Interview Extract:
You have gone for a change of tack with your next choice, Karl Deutsch’s Political Community in the North Atlantic Area.
Yes, I see the final two books on my list, Karl Deutsch’s Political Community in the North Atlantic Area and John Ikenberry’s After Victory, in some ways as a conceptual antidote to the first three books. The first three books are all about power, about the projection of power, about conflict and the tensions and the geo-political rivalries that emerge among great powers as they contend for primacy.
I am someone who believes that the default position in international politics is one of rivalry; war has been the norm through history. But I am also someone who believes that we can do better. I think that the international system can be tamed and that we can find ways of escaping rivalry.

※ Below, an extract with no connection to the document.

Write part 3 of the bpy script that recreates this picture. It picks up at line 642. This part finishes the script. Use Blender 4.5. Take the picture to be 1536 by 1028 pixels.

I think the Deutsch and Ikenberry books have been the most influential in my own thinking about how to tame the international system. What kinds of policy instruments and what kinds of concepts can we gravitate towards to escape from the pattern of the rise and fall of great powers and hegemonic war.
Karl Deutsch’s book was one of the first to theorise about how communities emerge in the world in which war has become unthinkable. He wrote in the 1950s at the beginning of what we call today the Atlantic Alliance and the Euro-Atlantic community – examining how it is that the Atlantic democracies came to be not just allies but members of a political community in which war has been de-legitimated as a tool of statecraft.
The chances of war between the United States and the UK today are very slim to put it mildly and Deutsch tried to figure out how that comes about. He focuses largely on integration, interaction, and the formation of a sense of ‘we-ness’ among nations.